Bilko's scheming works and Colonel and Mrs. Hall become the hit of the party.  They arrive at the reunion with the status-conscious Whitneys leading the other guests in a performance of "For He's a Jolly Good Fellow."  The other Army Generals try to extract information from Colonel Hall about "Operation Moonbeam" to which the unsuspecting Colonel Hall says "Well, it was nothing, really.  I just don't like gambling!"  One of the Generals responds "And you're so right...it's suicide gambling with our National Security!"  Meanwhile, the smooty, fancy women at the party fawn over Mrs. Hall's low-key dress to such a degree that she promises to send Mrs. Whitney one just like it once she returns to Fort Baxter.  Mrs. Whitney boasts to the other women "I'm lucky!...Usually the chambermaid gets it!"  Bilko's scheme works almost too well when he later learns that General Whitney offered Colonel Hall a high paying (for 1958-- $25,000 a year!) executive position with Consolidated Industries.  Bilko, realizing that Colonel Hall does not have the business acumen to make a success of the offer (nor does he want to take the time to "break in" another Commanding Officer that he can easily manipulate), talks loudly to Paparelli about his plans to turn Fort Baxter into a full-time gambling casino for Colonel Hall to overhear.  Hall decides not to take the job offer, "Bilko, I'm not going to stand by and let a camp belonging to the United States Army be taken over by a mafia in khaki!...The (job) opportunity can wait.  Fort Baxter is more important to me at the moment.  It isn't much, Bilko, but I love that camp!  And I'm not going to let you turn it into a carnival ground!"  And so ends another brilliant episode of "The Phil Silvers Show."


The episode is notable because Bilko uses his manipulative ways to help, rather than hinder, Colonel Hall.  When Bilko learns that General Whitney did not initially invite Colonel Hall to the regiment reunion, he becomes indignant, not merely because it interrupts his gambling operations, but also because he disdains the snobbery the Whitneys have for the Halls.  Bilko might take advantage of Colonel Hall's dim-witted nature to his own advantage, but he actually seems to like the Colonel and his wife and would never intentionally degrade, humiliate or condescend to them.  They might be adversaries for control of Fort Baxter, but Bilko's actions in this episode indicate that he ultimately respects Colonel Hall, if not necessarily as his Commanding Officer, then at least as a fellow human being.  I believe the inherent decency in Bilko is what endears him to audiences.  His scheming never becomes annoying or off-putting because it is all done in good fun.  His rebellion against Colonel Hall is not a rebellion against the United States or the Army, but merely against boredom and complacency at Fort Baxter.  I think Bilko is a character who still takes a lot of pride in serving his country and, in the end, I also believe he grudgingly respects Colonel Hall, and the authority he represents as his Commanding Officer, even if he doesn't necessarily always abide by it.  Phil Silvers is smart enough to realize that Bilko's schemes remain endearing because he never forgets to instill heart, as well as humor, to this character.  So that's why it's particularly satisfying in "The Colonel's Reunion" episode to see Bilko use his talents for the force of "good," so to speak, when he fools the pompous Whitneys into believing that the Halls are more prestigious than they are.  Phil Silvers is absolutely brilliant in this episode when he plays "Agent X-43" and "Pierre Boudoir."  You find yourself rooting for him as he lays the groundwork for the comeuppance of the Whitneys and the validation of the Halls.

 
But the scheme wouldn't be as satisfying if Paul Ford and Hope Sansberry were not so sympathetic as the Colonel and his wife.  What makes the Halls so likeable is the fact that Ford and Sansberry never come across as overly stuffy authority figures on "The Phil Silvers Show."  Ford has a good natured warmth about himself as Colonel Hall that you always feel for him whenever Bilko outwits him.  And Sansberry never allows Mrs.
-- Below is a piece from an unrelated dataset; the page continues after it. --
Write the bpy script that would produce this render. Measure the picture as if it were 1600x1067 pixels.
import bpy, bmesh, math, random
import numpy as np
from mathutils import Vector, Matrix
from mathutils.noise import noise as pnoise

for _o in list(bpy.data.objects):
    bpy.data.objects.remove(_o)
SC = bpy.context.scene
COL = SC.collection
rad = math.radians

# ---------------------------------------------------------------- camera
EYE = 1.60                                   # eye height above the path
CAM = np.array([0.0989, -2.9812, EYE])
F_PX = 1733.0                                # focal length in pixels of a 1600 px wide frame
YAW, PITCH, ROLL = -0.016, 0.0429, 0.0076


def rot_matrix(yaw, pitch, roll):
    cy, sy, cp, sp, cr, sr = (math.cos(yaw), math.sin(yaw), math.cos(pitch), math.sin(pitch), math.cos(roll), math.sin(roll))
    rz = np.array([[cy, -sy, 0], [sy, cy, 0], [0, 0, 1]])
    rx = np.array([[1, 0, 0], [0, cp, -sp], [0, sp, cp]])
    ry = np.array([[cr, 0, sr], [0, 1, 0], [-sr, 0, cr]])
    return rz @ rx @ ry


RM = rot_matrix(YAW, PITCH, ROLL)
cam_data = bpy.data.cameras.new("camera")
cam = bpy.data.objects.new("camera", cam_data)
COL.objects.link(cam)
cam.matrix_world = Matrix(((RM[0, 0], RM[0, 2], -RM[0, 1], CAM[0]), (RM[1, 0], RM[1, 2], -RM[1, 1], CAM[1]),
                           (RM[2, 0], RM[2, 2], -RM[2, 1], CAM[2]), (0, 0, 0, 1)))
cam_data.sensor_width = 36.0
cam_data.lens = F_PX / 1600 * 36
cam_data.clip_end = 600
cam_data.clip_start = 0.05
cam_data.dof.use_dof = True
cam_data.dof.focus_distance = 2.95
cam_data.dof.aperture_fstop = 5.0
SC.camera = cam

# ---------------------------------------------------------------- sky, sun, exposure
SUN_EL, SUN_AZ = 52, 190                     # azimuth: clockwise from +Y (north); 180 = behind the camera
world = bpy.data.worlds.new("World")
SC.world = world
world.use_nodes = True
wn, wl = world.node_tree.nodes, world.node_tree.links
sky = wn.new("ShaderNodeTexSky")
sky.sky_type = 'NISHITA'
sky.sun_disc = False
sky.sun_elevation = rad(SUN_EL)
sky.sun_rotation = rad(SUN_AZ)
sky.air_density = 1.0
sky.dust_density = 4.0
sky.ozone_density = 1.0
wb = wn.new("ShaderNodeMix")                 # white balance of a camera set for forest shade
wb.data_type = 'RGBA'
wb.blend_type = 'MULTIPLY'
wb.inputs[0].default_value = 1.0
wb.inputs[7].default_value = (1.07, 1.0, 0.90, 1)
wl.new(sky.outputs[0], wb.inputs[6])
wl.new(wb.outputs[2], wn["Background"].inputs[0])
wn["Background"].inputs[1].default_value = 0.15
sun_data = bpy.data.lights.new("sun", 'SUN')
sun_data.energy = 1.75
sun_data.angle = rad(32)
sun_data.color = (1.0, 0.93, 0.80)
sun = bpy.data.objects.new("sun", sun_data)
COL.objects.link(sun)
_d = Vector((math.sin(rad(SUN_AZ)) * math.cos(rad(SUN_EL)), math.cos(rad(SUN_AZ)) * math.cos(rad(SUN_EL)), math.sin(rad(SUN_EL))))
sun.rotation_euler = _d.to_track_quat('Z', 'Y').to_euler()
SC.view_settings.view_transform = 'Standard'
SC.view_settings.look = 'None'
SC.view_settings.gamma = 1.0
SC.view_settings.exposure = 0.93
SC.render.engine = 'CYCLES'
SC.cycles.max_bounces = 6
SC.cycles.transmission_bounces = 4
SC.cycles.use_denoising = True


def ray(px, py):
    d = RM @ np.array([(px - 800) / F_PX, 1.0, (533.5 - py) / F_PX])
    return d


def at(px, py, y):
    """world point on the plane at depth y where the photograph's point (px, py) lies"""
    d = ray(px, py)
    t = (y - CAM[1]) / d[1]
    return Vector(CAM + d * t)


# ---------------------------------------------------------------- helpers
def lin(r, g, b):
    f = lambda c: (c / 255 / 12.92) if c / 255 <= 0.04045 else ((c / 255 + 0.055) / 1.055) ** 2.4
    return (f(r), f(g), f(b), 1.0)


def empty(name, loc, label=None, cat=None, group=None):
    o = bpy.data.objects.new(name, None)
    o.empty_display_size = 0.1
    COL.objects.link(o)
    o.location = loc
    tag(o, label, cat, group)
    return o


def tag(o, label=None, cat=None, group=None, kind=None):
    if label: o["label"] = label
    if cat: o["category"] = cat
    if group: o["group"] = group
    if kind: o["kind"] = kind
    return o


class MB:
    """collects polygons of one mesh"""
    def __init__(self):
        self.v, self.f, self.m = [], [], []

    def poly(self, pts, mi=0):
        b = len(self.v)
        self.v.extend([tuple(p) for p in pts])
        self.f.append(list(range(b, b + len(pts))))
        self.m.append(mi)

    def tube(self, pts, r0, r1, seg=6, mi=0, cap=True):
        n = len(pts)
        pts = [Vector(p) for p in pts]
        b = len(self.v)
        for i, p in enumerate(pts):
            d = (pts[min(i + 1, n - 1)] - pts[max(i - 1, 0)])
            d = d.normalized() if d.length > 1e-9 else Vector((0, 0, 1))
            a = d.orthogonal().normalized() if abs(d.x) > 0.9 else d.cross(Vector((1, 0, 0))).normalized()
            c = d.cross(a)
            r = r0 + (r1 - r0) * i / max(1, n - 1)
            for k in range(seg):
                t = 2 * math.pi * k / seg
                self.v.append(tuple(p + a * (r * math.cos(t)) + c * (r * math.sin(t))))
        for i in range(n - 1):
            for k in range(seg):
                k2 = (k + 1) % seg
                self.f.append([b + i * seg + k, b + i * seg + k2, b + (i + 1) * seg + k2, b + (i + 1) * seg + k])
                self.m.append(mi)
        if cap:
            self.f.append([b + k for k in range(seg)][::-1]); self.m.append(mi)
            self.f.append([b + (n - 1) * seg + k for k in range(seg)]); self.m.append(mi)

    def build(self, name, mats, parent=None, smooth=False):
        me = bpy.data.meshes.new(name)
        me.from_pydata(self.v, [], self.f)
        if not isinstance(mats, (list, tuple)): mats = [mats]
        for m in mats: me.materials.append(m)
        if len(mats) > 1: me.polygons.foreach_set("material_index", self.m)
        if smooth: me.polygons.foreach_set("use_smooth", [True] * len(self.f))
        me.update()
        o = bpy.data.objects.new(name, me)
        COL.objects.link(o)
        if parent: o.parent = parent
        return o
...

Hall to come across as cold or uptight.  She is always endearing and sweet.  The two of them are wonderful together, especially in the scene where they are nervous right before they make their entrance at the reunion.  Colonel Hall feels intimidated because his former classmates have all exceeded him professionally, and Mrs. Hall is intimidated because of the simple dress she is wearing.  They needn't worry, because it's clear that they have more substance as human beings than the prestigious "posers" waiting in the other room.  I find the scene that follows where Whitney and the other Generals pump Colonel Hall for information on "Operation Moonbeam," while all the fancy women in attendance fawn over Mrs. Hall and her low-key dress, wonderfully gratifying and endearing.  It is a rare moment for Colonel Hall and his wife to triumph and, what's admirable is that they don't allow this sudden popularity to go to their heads.  Even though they are excited and overwhelmed by the attention, they remain as humble as ever.  They were worthy of Bilko watching out for them.  I am also always touched by the earlier scene in this episode where Colonel Hall reacts excitedly like a kid at Christmas at receiving his invitation to the reunion.  Colonel Hall says to his wife, "I still can't believe it!  Nell, I didn't think General Whitney even remembered me!"  Mrs. Hall says supportively, "That's your whole trouble dear, you're always underestimating yourself.  Why shouldn't he remember you?"  Colonel Hall follows up with the heartbreaking "Nell, it'll be fun seeing the old gang again!"  You can tell that it means a lot to him to believe that General Whitney thought enough to invite him, and you do not look forward to the potential hurt and humiliation he will have to endure if he ever realizes the truth.  Thankfully, because of the heart and humanity of his greatest adversary, Master Sergeant Ernie Bilko, Colonel Hall doesn't have to.